Kursrally machte anfällig
Dieser doppelte Negativschlag trifft Coinbase nur wenige Tage, nachdem die Aktie aufgrund der Nachricht über die Aufnahme in den S&P 500 stark zugelegt hatte. Dies könnte die Aktie anfällig für einen Rücksetzer gemacht haben, so Barclays in einer Kundennotiz. Anleger reagierten möglicherweise nicht nur auf die Nachrichten selbst, sondern auch auf den rasanten Anstieg der Aktie in den letzten Tagen.

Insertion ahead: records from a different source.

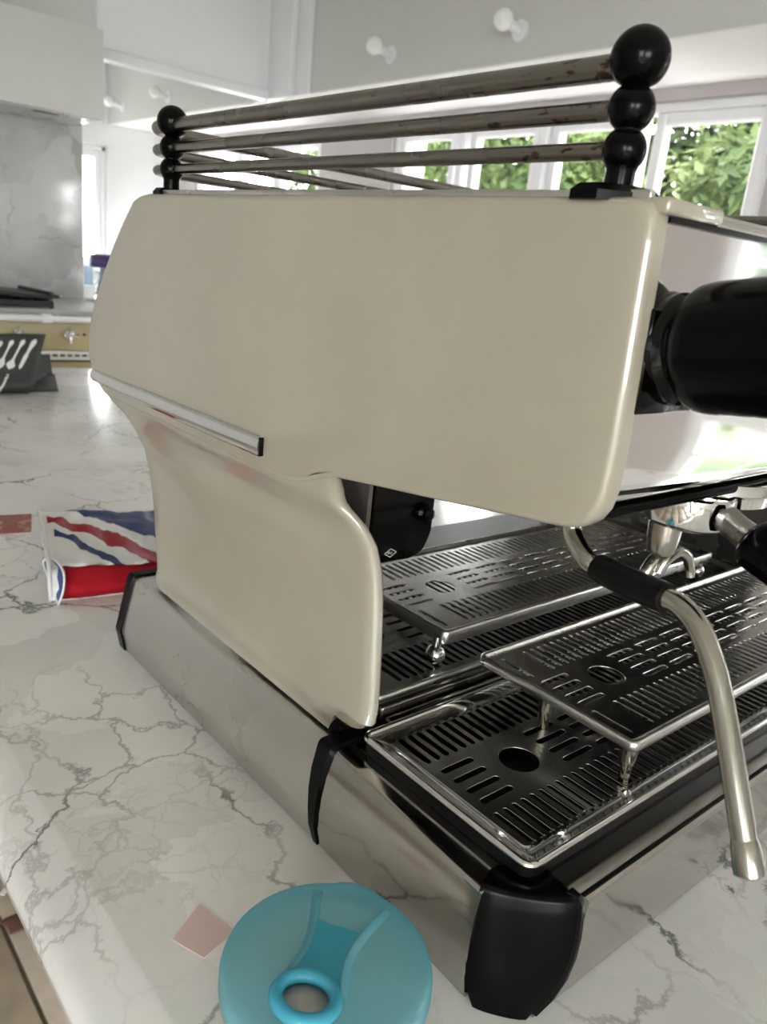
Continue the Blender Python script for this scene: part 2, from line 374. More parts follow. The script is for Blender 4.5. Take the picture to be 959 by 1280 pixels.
# top cup tray with a raised steel lip
t = B('cup_tray', (.016, .222, .4695), (WID - .016, .752, .4745), M_skirt, mach, .001)
bm = bmesh.new()
for a, b in (((.010, .222, .474), (.014, .752, .4805)), ((WID - .014, .222, .474), (WID - .010, .752, .4805)), ((.014, .748, .474), (WID - .014, .752, .4805))): box(bm, a, b, .0008)
obj('tray_lip', bm, M_skirt, t, smooth=True, ang=.9)
# ---- front panel: polished sheet with a rolled lower lip
prof = [(.2130, .4685), (.2130, .440), (.2130, .40), (.2130, .36), (.2130, .342), (.2134, .338)]
prof += [(.2134 + .010 * (1 - math.cos(a)), .338 - .010 * math.sin(a)) for a in [PI / 2 * k / 8 for k in range(1, 9)]] + [(.245, .3265), (.26, .320)]
bm = bmesh.new(); loft(bm, [[Vector((x, y, z)) for y, z in prof] for x in (.010, WID - .010)])
fp = obj('front_panel', bm, M_front, mach, smooth=True, ang=1.2)
B('lower_lip', (.012, .2165, .3215), (WID - .012, .240, .3275), M_black, fp, .002)
tt = B('top_trim', (.050, .2085, .4690), (WID - .012, .2170, .4745), M_chrome, mach, .0015, 3)
B('trim_shadow_gap', (.012, .2105, .4665), (WID - .012, .2128, .4692), M_black, tt)
B('top_corner_trim', (.004, .2078, .4695), (.054, .2215, .4768), M_cream, mach, .0022, 3)
# ---- belly parts seen under the panel
B('belly_plate', (.015, .236, .3160), (WID - .015, .62, .3220), M_darksteel, mach)
B('rear_kerb', (.040, .618, .083), (WID - .040, .624, .118), M_skirt, mach)
B('inner_wall', (.046, .441, .083), (.050, .617, .3155), M_inner, mach)
B('inner_wall', (WID - .050, .402, .083), (WID - .046, .617, .3155), M_darksteel, mach)
# black switch housing with a small white diamond
hb = bmesh.new(); pr = [(.1015, .178), (.152, .178), (.163, .1785), (.171, .183), (.1755, .191), (.1775, .202), (.1790, .3155), (.1015, .3155)]
loft(hb, [[Vector((x, y, z)) for x, z in pr] for y in (.500, .560)], close_u=True, caps=True)
bmesh.ops.bevel(hb, geom=[e for e in hb.edges if abs(e.verts[0].co.y - .5) < 1e-4 and abs(e.verts[1].co.y - .5) < 1e-4], offset=.002, segments=2, affect='EDGES')
sw = obj('switch_housing', hb, M_gloss, mach, smooth=True, ang=.9)
bm = bmesh.new()
def flatpoly(bm, P, y, th=.0003): loft(bm, [[Vector((x, yy, z)) for x, z in P] for yy in (y, y + th)], close_u=True, caps=True)
def strokes(bm, P, w, y, closed=False):
    for a, b in zip(P, P[1:] + (P[:1] if closed else [])):
        a, b = Vector(a), Vector(b); n = Vector((-(b - a).y, (b - a).x)).normalized() * w / 2
        flatpoly(bm, [a + n, b + n, b - n, a - n], y)
strokes(bm, [(.1055, .1865), (.1125, .1905), (.1195, .1865), (.1125, .1825)], .0007, .4996, True)
strokes(bm, [(.1095, .1855), (.1095, .1877), (.1112, .1877), (.1112, .1866), (.1095, .1866)], .0004, .4996)
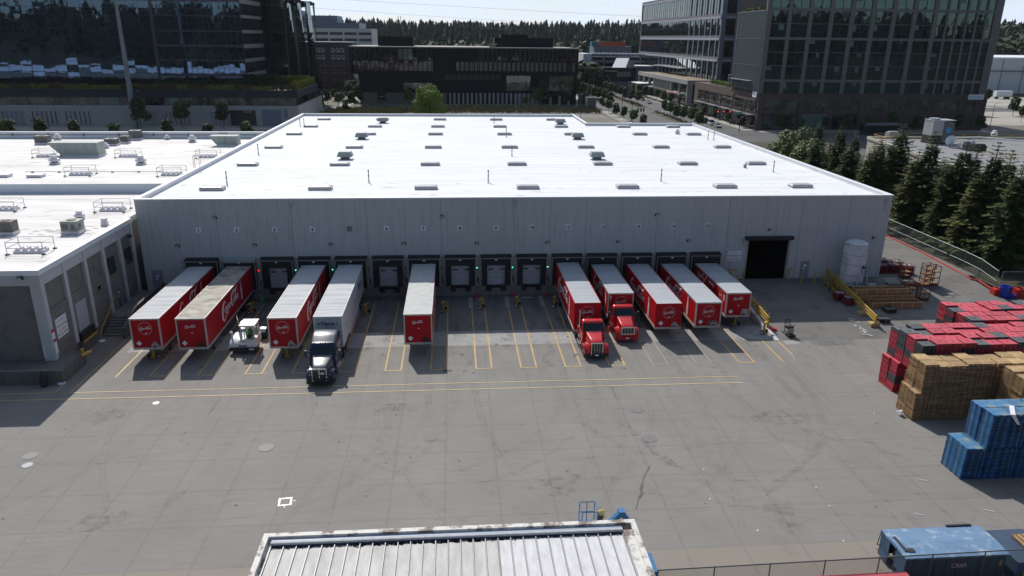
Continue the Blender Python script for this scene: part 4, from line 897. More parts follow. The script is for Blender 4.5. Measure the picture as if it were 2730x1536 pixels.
m = MB(); m.box(1.24, 1.27, 4.6, 11.6, .45, 1.13); m.add([(1.24, 4.6, .45), (1.24, 4.6, 1.13), (1.24, 3.6, 1.13), (1.27, 4.6, .45), (1.27, 4.6, 1.13), (1.27, 3.6, 1.13)], [(0, 1, 2), (3, 5, 4), (0, 2, 5, 3)]); m.build('side_skirt', MAT['trailer_white'], t5)
t7 = trailer(7, -16.6, 4.11, 'red trailer alone at dock seven with crinkled silver roof', roof='roof_wavy', front='small', logo_y=(-12., -6.1, -5., 2.75))
t11 = trailer(11, -14.22, 4.05, 'red trailer at dock eleven with rounded red corners behind the lower red truck', posts='red_panel', side='-x', logo_y=(-9.9, -3.0, -11.0, 2.7), tractor=True)
t12 = trailer(12, -10.76, 3.78, 'short red trailer at dock twelve behind the upper red truck', side='-x', logo_y=(-7.9, -2.2, -9.3, 2.6), tractor=True, axles=1)
t13 = trailer(13, -14.05, 3.78, 'red trailer at dock thirteen with rounded red corners and no truck', posts='red_panel', side='-x', logo_y=(-9.3, -3.0, -11.2, 2.5))
t14 = trailer(14, -13.87, 3.76, 'red trailer at dock fourteen with ribbed front and white posts', side='-x', logo_y=(-9.1, -3.0, -11.2, 2.5), ribs=True)
t15 = trailer(15, -11.18, 3.75, 'red trailer at dock fifteen, rightmost, with plain lettering on its front', side='-x', front='large')
put(LOGO_SMALL, t15, (-1.285, 8.2, 2.95), R(-90))
m = MB(); m.add([(-1.286, 6.2, 3.6), (-1.286, 6.45, 3.6), (-1.286, 7.3, 2.5), (-1.286, 7.05, 2.5)], [(0, 1, 2, 3)]); m.build('stripe', MAT['logo_white'], t15)
for s_, z_, y_, sz in (('Refreshing', 3.2, 4.75, .42), ('communities', 2.35, 4.2, .62), ('8', 2.95, .75, .9)):
    t = text_mesh(s_, sz, MAT['logo_white'], bold=.02); t.parent = t15; t.location = (-1.286, y_, z_); t.rotation_euler = (R(90), 0, R(-90))
e = T('roundel', None, None); e.parent = t15; e.location = (-1.286, 1.75, 2.95); e.rotation_euler = (0, 0, R(-90)); m = MB(); ring(m, .5, .035); m.build('ring', MAT['logo_pale'], e); put(LOGO_FRONT, e, (0, -.004, 0), sc_=.82)
m = MB(); m.box(.45, 1.05, -.02, 0, 1.55, 2.0); m.build('coupling_panel', MAT['galv'], t15)
m = MB(); m.box(.05, 1.0, -.03, 0, 1.45, 1.85); m.build('coupling_panel', MAT['galv_dark'], t14)
for b in BASES: bpy.data.objects.remove(b)

# yellow trailer support stands on two wheels
def jack_stand(loc, rz, lab, up=1.12):
    o = T('trailer_stand', lab, 'trailer stand', loc, rz, 'yellow wheeled trailer support stands')
    b = MB(); b.box(-.32, .32, -.14, .14, .05, .12); b.bar((-.2, 0, .12), (.05, 0, .5), .08); b.build('base', MAT['yellow'], o)
    b = MB(); b.cyl((0, 0, .1), (0, 0, up-.25), .10, 10); b.cyl((0, 0, up-.25), (0, 0, up-.04), .055, 8); b.build('column', MAT['yellow'], o, smooth=True)
    b = MB(); b.box(-.42, .42, -.13, .13, up-.05, up); b.bar((-.34, 0, up-.05), (-.08, 0, up-.32), .05); b.bar((.34, 0, up-.05), (.08, 0, up-.32), .05); b.build('top_plate', MAT['yellow'], o)
    b = MB(); b.path([(.0, -.1, .7), (.0, -.42, .95), (.12, -.42, 1.)], .02, 5); b.path([(0, -.1, .55), (0, -.45, .75)], .02, 5); b.build('handle', MAT['yellow'], o)
    for s_ in (-1, 1):
        w_ = make_wheel(.2, .1).build('wheel', MAT['tyre'], o, smooth=True); w_.location = (s_*.40, -.06, .2)
        b = MB(); b.lathe([(.12, s_*.052), (.10, s_*.058), (.03, s_*.062)] if s_ > 0 else [(.12, -.052), (.10, -.058), (.03, -.062)], 12, axis='X'); b.build('rim', MAT['rim_white'], w_)
    return o
jack_stand((dockx(1)+.1, -15.9, 0), 0, 'yellow stand under the nose of the trailer at dock one'); jack_stand((dockx(4)+.05, -16.3, 0), 0, 'yellow stand under the nose of the trailer at dock four'); jack_stand((dockx(15)+.1, -10.6, 0), 0, 'yellow stand under the nose of the trailer at dock fifteen')
for x, y, lab in ((-22.3, -4.6, 'yellow wheeled stand parked at empty dock three beside the filthy roofed trailer'), (-10.1, -5.5, 'yellow wheeled stand parked right of the white trailer'), (-1.9, -5.1, 'yellow wheeled stand parked right of the crinkled roof trailer'),
        (2.2, -4.4, 'yellow wheeled stand parked between docks eight and nine'), (6.2, -3.8, 'yellow wheeled stand parked between docks nine and ten'), (10.3, -4.1, 'yellow wheeled stand parked at the left of dock eleven trailer')):
    jack_stand((x, y, 0), R(60), lab, 1.15)
jack_stand((30.5, -13.0, 0), R(35), 'yellow wheeled stand leaning at the end of the dock fifteen railing', 1.25)
# grooved ramp plates and cones
for i, (x, y) in enumerate(((-5.8, -2.6), (1.1, -2.5), (5.2, -2.4), (9.1, -2.3))):
    m = MB(); m.box(-.24, .24, -1.75, 1.75, 0, .03, 0)
    for k in range(14): m.box(-.22, .22, -1.65+k*.25, -1.6+k*.25, .03, .045, 0)
    o = m.build('guide_plate', MAT['galv']); o.location = (x, y, .012)
    tag(o, 'ribbed steel plate on the ground at '+('dock seven, left of the crinkled roof trailer', 'the left part of dock eight', 'the left part of dock nine', 'the left part of dock ten')[i], 'steel plate', 'ribbed steel guide plates')
def cone(x, y, mat, lab):
    m = MB(); m.box(-.2, .2, -.2, .2, 0, .05); m.lathe([(.15, .05), (.03, .7), (.02, .72)], 12); o = m.build('traffic_cone', mat, smooth=True); o.location = (x, y, 0); tag(o, lab, 'cone', 'cones at the dock walls')
cone(-22.2, -.35, MAT['cone_green'], 'lime green cone at the foot of dock three')
for x, w_ in ((-6.3, 'six'), (1.95, 'eight'), (5.9, 'nine'), (9.9, 'ten')): cone(x, -.45, MAT['cone_red'], 'red cone on the ground by the right side of dock '+w_)
m = MB(); m.box(7.0, 8.2, -1.1, -1.0, 0.01, .05); tag(m.build('wheel_strip', MAT['sign_white']), 'pale strip lying on the ground under dock ten', 'strip')

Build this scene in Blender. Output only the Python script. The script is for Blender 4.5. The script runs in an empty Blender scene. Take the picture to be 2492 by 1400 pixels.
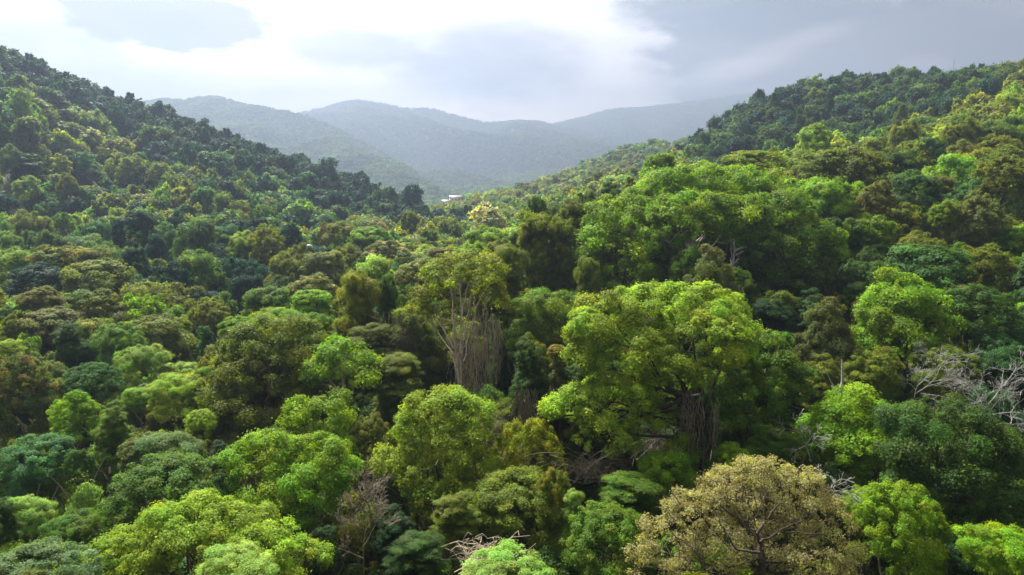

Die jüngsten Nachrichten haben bei Coinbase kurzfristig für erhebliche Unruhe gesorgt. Der Cyberangriff ist ärgerlich und kostspielig, scheint aber beherrschbar und nicht auf fundamentale Sicherheitsprobleme zurückzuführen zu sein. Die SEC-Untersuchung dürfte ebenfalls überschaubare Auswirkungen haben. Die Aufnahme in den S&P 500 und die optimistischen Analystenkommentare, insbesondere das erhöhte Kursziel von Benchmark, stützen die langfristige Story. Investierte Anleger bleiben an Bord.